People-First Strategy Is Key to AI Web Creation, Says Aidan Foster of Foster Interactive
AI-powered tools are revolutionising web creation, but not without risk. Aidan Foster, Strategy Lead at Foster Interactive, warns that speed without strategy leads to what he calls “AI slop.” In his article, "The Future of AI-Powered Web Creation Is People-First, Not Prompt-First," published on Drupal.org, Foster outlines why authentic human insight must come before any AI-driven automation and how Drupal’s latest tools support that vision.
Foster's central argument is that technical execution is no longer the main bottleneck in web development. The challenge, he says, has shifted to understanding audiences, structuring content, and aligning messaging. AI can only accelerate what teams already understand; when that understanding is weak or undefined, the output becomes generic and off-brand.
To support this people-first approach, Drupal has introduced two AI-powered features tailored to real marketing workflows. Canvas offers a visual, drag-and-drop editor with AI built directly into the page-building interface, enabling teams to assemble layouts using brand elements and content rules. Complementing this is the Context Control Center, a strategic knowledge base where organisations store personas, messaging frameworks, and tone guidelines—allowing AI to generate content that's informed, not improvised.

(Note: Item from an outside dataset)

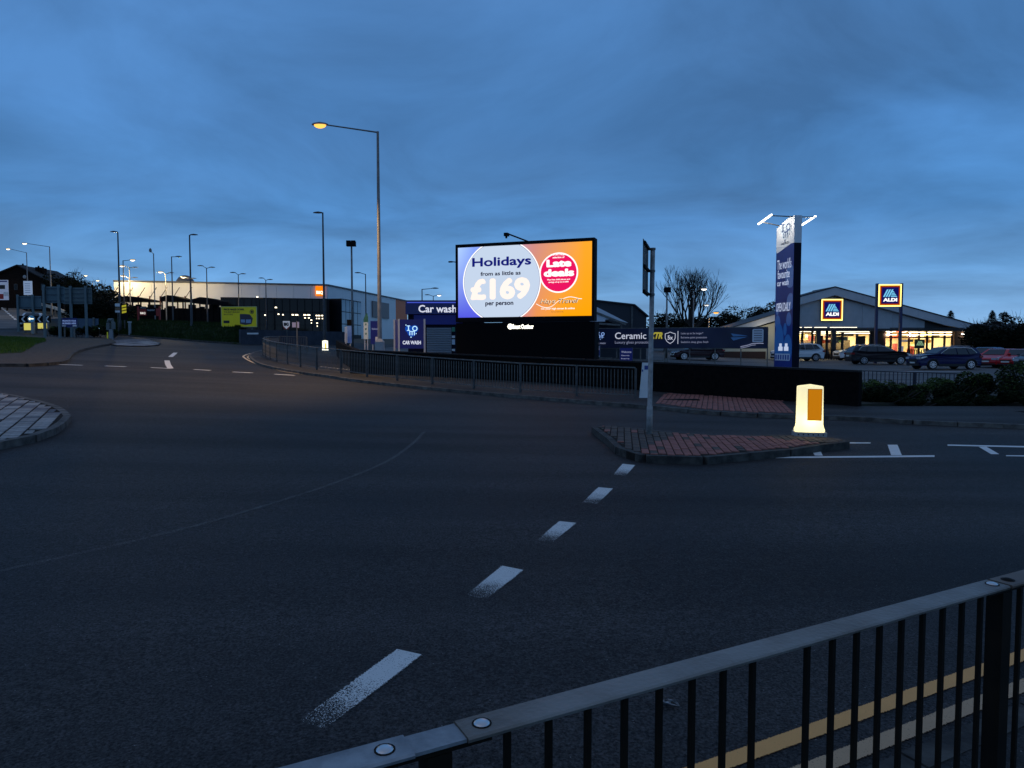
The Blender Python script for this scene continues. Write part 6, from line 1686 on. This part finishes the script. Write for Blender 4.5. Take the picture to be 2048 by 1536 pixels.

This philosophy was put into practice through a fictional demo project called FinDrop, where Foster Interactive created audience segments, messaging, and brand rules before using AI to generate assets and landing pages. The results, Foster notes, were only effective because the strategic groundwork had already been laid. This alignment between AI and human insight also guides Foster Interactive’s role in the Drupal AI Makers initiative, which aims to help small marketing teams adopt AI without compromising on accuracy or brand integrity.
Looking ahead, Drupal CMS 2 is expected in early 2026 and is set to deepen Canvas integration, expand reusable design systems, and introduce stronger tools for auditing and maintaining content. Foster notes that these changes will make it easier to see which teams have invested in strategy and which rely solely on automation.
He encourages teams to begin with foundational audits of audience insight, messaging clarity, tone, and structure. With those elements defined, tools like Canvas become not just functional but strategically useful.
AI can accelerate execution and remove repetitive tasks. But it cannot replace the strategy behind them.